Однако эта интерпретация не появилась из ниоткуда. Судья пришел к ней только после открытой герменевтической дискуссии между адвокатом и обвинителем. Согласно версии защиты, слова означают то, что указано в словарях, и то, что под ними понимают обычные люди. Адвокат цитировал словари и вызывал в свидетели случайных людей, чтобы подтвердить свою мысль. Один ключевой термин, на бенгальском бойришир, не мог использоваться по отношению к британскому правительству, как утверждал адвокат, потому что его стандартным значением было «с головы врага». Другой, асур, означал «силы тьмы», но это также не могло относиться к англичанам, ведь это слово употребляется и в речах вице-короля. Что касается третьего спорного термина, рудхир, он использовался во фразеологизмах, таких как «Я отдам свою кровь», что означает готовность принести жертву. Любой, знакомый с обычаями индуистов, знал, что они нередко приносят в жертву животных и нет ничего ужасного в упоминании крови, отданной за благое дело. На уровне метафор стихотворение использовало те же фигуры речи, что и известный монолог Гамлета. Это было размышление о свободе, основанное на противопоставлении жизни в городе и в деревне, как и «Покинутая деревня» Голдсмита. Более того, стихотворение Голдсмита содержит куда более радикальные высказывания против тирании, и тем не менее его без вреда для себя читают индийские дети в британских школах. На случай, если англичане забыли своих собственных поэтов, воспевавших свободу, адвокат напомнил суду некоторые резкие отрывки из Каупера. По сравнению с этим поэтом, настаивал защитник, его клиент был воплощенным смирением. Разумеется, автор бенгальского стихотворения заимствовал мотивы индуистской мифологии, но, если суд решит запретить подобные отсылки, от местной литературы ничего не останется. Приписывать этому произведению призыв к восстанию — значит не просто не понимать его смысла, но разжигать пламя паники вместо того, чтобы потушить его.

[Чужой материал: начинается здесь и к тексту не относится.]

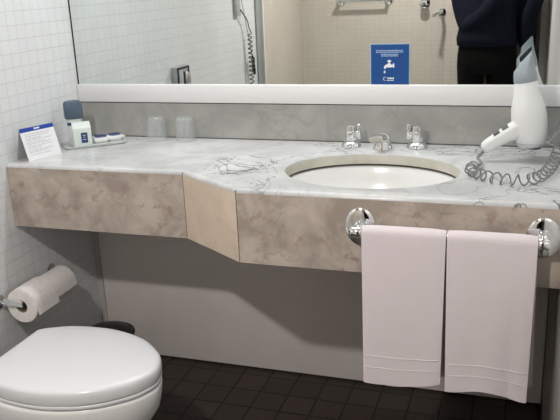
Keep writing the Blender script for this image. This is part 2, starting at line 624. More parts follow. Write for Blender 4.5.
# ------------------------------------------------------------------ mirror
mi = thing('mirror', 'wide wall mirror with white lower ledge above the marble backsplash', 'mirror')
add('mirror_glass', mkbox(.004, XR - .001, 0, .008, ZM, 1.85), M_MIRROR, mi, smooth=False)
add('edge_seal', mkbox(.0005, .0045, -.001, .008, ZM, 1.85), M_BLACK, mi, smooth=False)
add('lower_ledge', mkbox(.001, XR - .001, -.012, .009, ZF, ZM, .003), M_FRAME, mi)
add('ledge_shadow_gap', mkbox(.001, XR - .001, .001, .009, ZF - .004, ZF), M_JOINT, mi, smooth=False)

# blue sign stuck on the mirror
SX0, SX1, SZ0, SZ1 = 1.0412, 1.1622, ZM + .001, 1.1455
sg = thing('sticker', 'blue square tap sign stuck on the mirror above the faucet', 'sign', ((SX0 + SX1) / 2, -.0005, SZ0))
W2, H2 = (SX1 - SX0) / 2, SZ1 - SZ0
add('sheet', mkbox(-W2, W2, -.0012, 0, 0, H2), mat('pale_blue_border', (.34, .47, .56), .5), sg, smooth=False)
pf = add('print_field', mkbox(-W2 + .003, W2 - .003, -.0016, -.0012, 0, H2 - .003), mat('poster_blue', (.004, .068, .27), .45), sg, smooth=False)


def flat_poly(bm, pts, y, t=.0003):
    a = [bm.verts.new((x, y, z)) for x, z in pts]
    b = [bm.verts.new((x, y - t, z)) for x, z in pts]
    bm.faces.new(a)
    bm.faces.new(b[::-1])
    n = len(pts)
    for i in range(n):
        bm.faces.new((a[i], a[(i + 1) % n], b[(i + 1) % n], b[i]))


def disc_pts(x, z, rx, rz, n=20):
    return [(x + rx * cos(2 * pi * i / n), z + rz * sin(2 * pi * i / n)) for i in range(n)]


bm = bmesh.new()
px = 2 * W2 / 316.0     # the sign was measured 316 x 300 units wide and high
X = lambda u: (u - 158) * px
Z = lambda v: (304 - v) * px
# tap icon: cross handle, stem, body, outlet, spout bend and drop
flat_poly(bm, disc_pts(X(153), Z(120), .0060, .0034), -.0016)
flat_poly(bm, [(X(149), Z(138)), (X(158), Z(138)), (X(158), Z(118)), (X(149), Z(118))], -.00165)
flat_poly(bm, [(X(134), Z(170)), (X(172), Z(170)), (X(170), Z(148)), (X(160), Z(136)), (X(146), Z(136)), (X(136), Z(146))], -.0017)
flat_poly(bm, [(X(170), Z(166)), (X(182), Z(166)), (X(182), Z(146)), (X(170), Z(148))], -.00165)
flat_poly(bm, [(X(182), Z(172)), (X(193), Z(172)), (X(193), Z(138)), (X(182), Z(138))], -.0016)
arc = [(X(136 - 26 * sin(a)), Z(176 - 30 * cos(a))) for a in [pi / 2 * i / 8 for i in range(9)]]
arc2 = [(X(138 - 14 * sin(a)), Z(182 - 16 * cos(a))) for a in [pi / 2 * i / 8 for i in range(9)]]
flat_poly(bm, arc + arc2[::-1], -.0016)
flat_poly(bm, disc_pts(X(116), Z(205), .0030, .0040), -.0016)
flat_poly(bm, [(X(110), Z(202)), (X(122), Z(202)), (X(116), Z(188))], -.0016)
add('tap_icon', bm, M_WHITE, pf, smooth=False)
bm = bmesh.new()
for (u0, u1, v) in ((48, 262, 38), (48, 262, 51), (88, 222, 68), (88, 222, 80)):
    u = u0
    while u < u1 - 3:
        l = random.uniform(8, 26)
        e = min(u + l, u1)
        flat_poly(bm, [(X(u), Z(v + 3.4)), (X(e), Z(v + 3.4)), (X(e), Z(v - 3.4)), (X(u), Z(v - 3.4))], -.0016)
        u = e + 4
add('lettering', bm, mat('pale_blue_print', (.42, .55, .74), .5), pf, smooth=False)
bm = bmesh.new()
tube(bm, [(X(118 + 12 * cos(a)), -.0018, Z(258 + 13 * sin(a))) for a in [radians(-40 - 30 * i) for i in range(9)]], .0008, 6)
for q in range(5):
    flat_poly(bm, [(X(138 + q * 11), Z(262)), (X(146 + q * 11), Z(262)), (X(146 + q * 11), Z(248 + 3 * (q % 2))), (X(138 + q * 11), Z(248))], -.0016)
flat_poly(bm, [(X(132), Z(274)), (X(190), Z(274)), (X(190), Z(270)), (X(132), Z(270))], -.0016)
add('emblem', bm, M_WHITE, pf, smooth=False)

# ------------------------------------------------------------------ closing panel under the counter
o = add('access_panel', mkbox(.026, XR - .007, -.03, .0098, .006, ZA + .15, .0015), M_PANEL)
tag(o, 'plain grey panel closing the wall below the marble counter', 'panel')
struct(add('trim_2', mkbox(.0003, .0225, -.028, .0098, 0, ZA + .15), mat('corner_strip', (.52, .49, .46), .6), smooth=False))

o = add('side_panel', mkbox(XR - .0045, XR - .0005, -.95, .0098, .001, ZA - .001, .001), mottled(mat('dark_grey_panel', (.2, .19, .17), .6), (.20, .19, .17), (.25, .24, .21), 8))
tag(o, 'dark grey side panel closing the right end below the counter', 'panel')

# ------------------------------------------------------------------ towel rail and towels
RZ, RY = .762, -D2 - .044
rail = thing('towel_rail', 'chrome towel rail on oval wall plates fixed to the beige apron', 'towel rail', (1.345, -D2, RZ))
for dx in (-.210, .210):
    bm = bmesh.new()
    lathe(bm, [(1.0, 0), (1.0, .003), (.93, .0055), (.8, .0075), (.35, .009)], (dx, 0, 0), (0, -1, 0), 40)
    for v in bm.verts:
        v.co.x = dx + (v.co.x - dx) * .037
        v.co.z = v.co.z * .048
    add('wall_plate', bm, M_CHROME, rail)
    bm = bmesh.new()
    lathe(bm, [(.016, .006), (.013, .012), (.010, .03), (.010, .04)], (dx, 0, 0), (0, -1, 0), 24)
    lathe(bm, [(.0115, -.013), (.0130, -.011), (.0130, .011), (.0115, .013)], (dx, -.044, 0), (1, 0, 0), 24)
    add('post', bm, M_CHROME, rail)
bm = bmesh.new()
tube(bm, [(-.210, -.044, 0), (.210, -.044, 0)], .0085, 20)
add('bar', bm, M_CHROME, rail)


def towel(x0, x1, zf, zb, label, ph, hem):
    root = thing('hand_towel', label, 'towel', ((x0 + x1) / 2, RY, RZ), group='white hand towels on the rail')
    w = x1 - x0
    nx = 26
    r = .014
    path = []
    for k in range(31):
        t = k / 30
        path.append((-r - .006 * sin(pi * t) * .4, zb - RZ + (0 - zb + RZ) * t, 1 - t))     # back, up
    back = [(r + .0015, z, f) for (_, z, f) in path]
    arc = [(r * cos(a), r * sin(a), 0) for a in [pi * i / 12 for i in range(1, 12)]]
    front = []
    for k in range(37):
        t = k / 36
        front.append((-r - .004 * t, (zf - RZ) * t, t))
    pth = back + arc + front
    th = .0055
    bm = bmesh.new()

    def pt(i, j, side):
        y, z, f = pth[j]
        u = i / nx
        # direction normal to the path
        a = pth[max(j - 1, 0)]
        b = pth[min(j + 1, len(pth) - 1)]
        ty, tz = b[0] - a[0], b[1] - a[1]
        L = sqrt(ty * ty + tz * tz)
        ny, nz = tz / L, -ty / L
        isfront = j >= len(back) + 6
        wob = .0045 * f * f * sin(5.2 * u + ph) + .003 * f * sin(9 * u + 2 * ph)
        xs = (u - .5) * w
        if isfront:
            xs *= 1 - .045 * f
            zz = z + f ** 4 * hem(u)
        else:
            xs = xs * (1 - .02 * f) + .010 * f
            zz = z
        ss = side * th * (1 - .5 * (abs(u - .5) * 2) ** 6)
        yy = y + (wob if not isfront else -abs(wob) * .9)
        if not isfront:
            yy = y + abs(wob) * .6
        # soft lower hem bands (woven borders) as shallow grooves
        g = 0
        if isfront and side > 0:
            d = (z - (zf - RZ))
            for c in (.040, .070):
                g -= .0016 * math.exp(-((d - c) / .0022) ** 2)
        return (xs, yy - ny * (-ss) * 1.0 - (ny * g if False else -g), zz + nz * ss)

    A = [[bm.verts.new(pt(i, j, 1)) for i in range(nx + 1)] for j in range(len(pth))]
    B = [[bm.verts.new(pt(i, j, -1)) for i in range(nx + 1)] for j in range(len(pth))]
    nj = len(pth)
    for j in range(nj - 1):
        for i in range(nx):
            bm.faces.new((A[j][i], A[j][i + 1], A[j + 1][i + 1], A[j + 1][i]))
            bm.faces.new((B[j][i], B[j + 1][i], B[j + 1][i + 1], B[j][i + 1]))
        bm.faces.new((A[j][0], A[j + 1][0], B[j + 1][0], B[j][0]))
        bm.faces.new((A[j][nx], B[j][nx], B[j + 1][nx], A[j + 1][nx]))
    for i in range(nx):
        bm.faces.new((A[0][i], B[0][i], B[0][i + 1], A[0][i + 1]))
        bm.faces.new((A[-1][i], A[-1][i + 1], B[-1][i + 1], B[-1][i]))
    cloth = add('cloth', bm, M_TOWEL, root, angle=60)
    # two raised woven border ribs near the front hem
    for c in (.044, .074):
        rb = bmesh.new()
        pts = []
        for i in range(1, nx):
            u = i / nx
            f = 1 - c / (RZ - zf)
            wob = .0045 * f * f * sin(5.2 * u + ph) + .003 * f * sin(9 * u + 2 * ph)
            pts.append(((u - .5) * w * (1 - .045 * f), -r - .004 * f - abs(wob) * .9 - th * (1 - .5 * (abs(u - .5) * 2) ** 6) + .0002,
                        (zf - RZ) + c + f ** 4 * hem(u)))
        tube(rb, pts, .0016, 8)
        add('woven_border', rb, M_BAND, cloth)
    return root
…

В ответ обвинитель снова прошелся по тексту, утверждая, что интерпретация защиты сочетает неправильные определения с неясными метафорами. Асуры, например, не могут означать «тьму», «потому что у них есть ноги и они изображены топчущими райские цветы». Споры о смысле текста все продолжались, пока судья не объявил перерыв и не предложил свою версию прочтения, строчку за строчкой, пока не дошел до последних слов: призыв к мятежу. На суде обсуждалось всё, чего можно ожидать от современного занятия по изучению поэзии — филология, семантические поля, значения метафор, идеологический контекст, реакция читателя и сообщества, от которых исходят интерпретации.

Похожие дискуссии повторялись от процесса к процессу, ведь власти начали видеть призыв к восстанию в публикациях любого рода — жизнеописаниях, политических памфлетах, религиозных трактатах, пьесах и песенниках. То, что до 1905 года казалось невинным началом развития современной литературы, в 1910-м осуждалось как революционная агитация. Литература стала вызывать опасения, потому что больше не была достоянием интеллектуалов — она распространялась среди народа, разнося с собой недовольство, а недовольство вело к восстанию.

Учитывая, как бедны и необразованны были индийские крестьяне, такой вывод кажется сильным преувеличением. Но государственные службы относились к нему со всей серьезностью.